TAHOE CITY, Calif. — Workers in the North Lake Tahoe region struggling to afford a home can now apply for a new program to help make their housing dreams come true.
Placer County’s new Workforce Housing Preservation Program begins accepting applications today at https://www.placer.ca.gov/whpp, offering cash assistance for qualified buyers in exchange for deed restricting their properties so that only local workers can purchase or rent them. The funding can help homebuyers with down payments or complete renovations.
Guidelines for the new program were approved by the county Board of Supervisors in February, allowing a soft launch of the program to proceed this year in eastern Placer County.
The program is modeled on Vail, Colorado’s, InDEED program – developed in response to rising housing costs and limited housing availability for local workers. Vails’s housing challenges are similar to eastern Placer County, where almost 90% of homes are owned by second homeowners.
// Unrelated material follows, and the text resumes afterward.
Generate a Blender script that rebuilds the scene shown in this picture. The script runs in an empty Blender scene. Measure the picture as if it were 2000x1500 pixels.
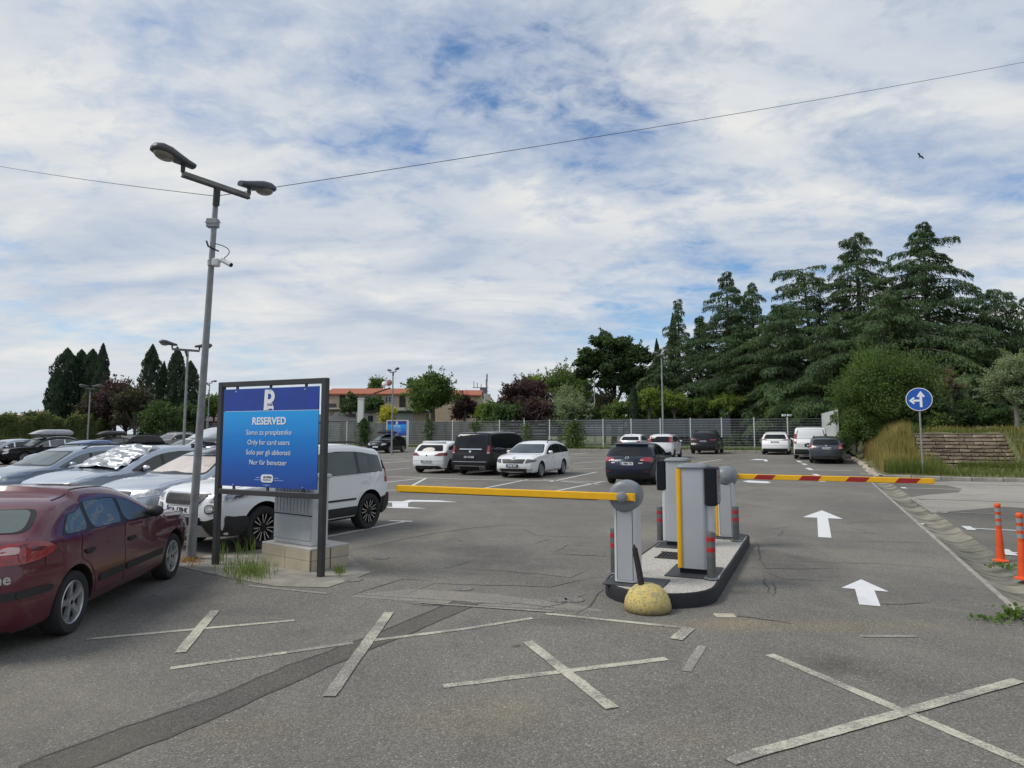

Since its inception in 2017, Vail has secured local housing by purchasing deed restrictions on more than 140 units, and the program has since been replicated in the towns of Frisco and Breckenridge, Colorado.
Placer’s Workforce Housing Preservation Program has two components – one for eastern Placer County modeled more closely after Vail’s and the other for the entire county to allow housing developers to fund deed restrictions as another option to satisfy their affordable housing obligations. Placer will only accept applications from eastern county local workers in this initial opening phase of the program, with limited initial funding available.
At full implementation, Placer plans to buy 50 new deed restrictions a year – 40 in eastern Placer and 10 in the unincorporated county – at an expected cost of $3 million annually.
“Our housing challenges in eastern Placer County are tougher than I’ve ever seen them and our Workforce Housing Preservation Program is an important new tool to help increase the supply of quality housing for the families who live and work here,” said District 5 Supervisor Cindy Gustafson. “By helping local families make an investment in their future we’re helping them make an investment in our community’s future, too.”
In eastern Placer County, where housing costs are especially high in its tourism-driven economy, applicants must make equal to or less than 245% of the average median income to quality for a single-family unit, or 220% for a multi-family unit – about $223,000 and $200,000 for a family of four, respectively. Applicants must also work an average of at least 30 hours a week at an employment site within the geographical boundaries of the Tahoe Truckee Unified School District to qualify.
Deed restriction payments will be decided on a case-by-case basis with each application. All participants must qualify for and secure independent financing for the home purchase. In all cases, deed restrictions will remain in place for 55 years, with the 55-year term renewing upon each sale or transfer of the home.
The Placer County Board of Supervisors has approved $250,000 in initial program funding from the county general fund and a $250,000 allocation of transient occupancy tax revenue that had been reserved for housing and transportation. County staff anticipate the program will eventually operate as a public-private partnership, with area employers and other organizations also impacted by the housing crisis helping to fund it.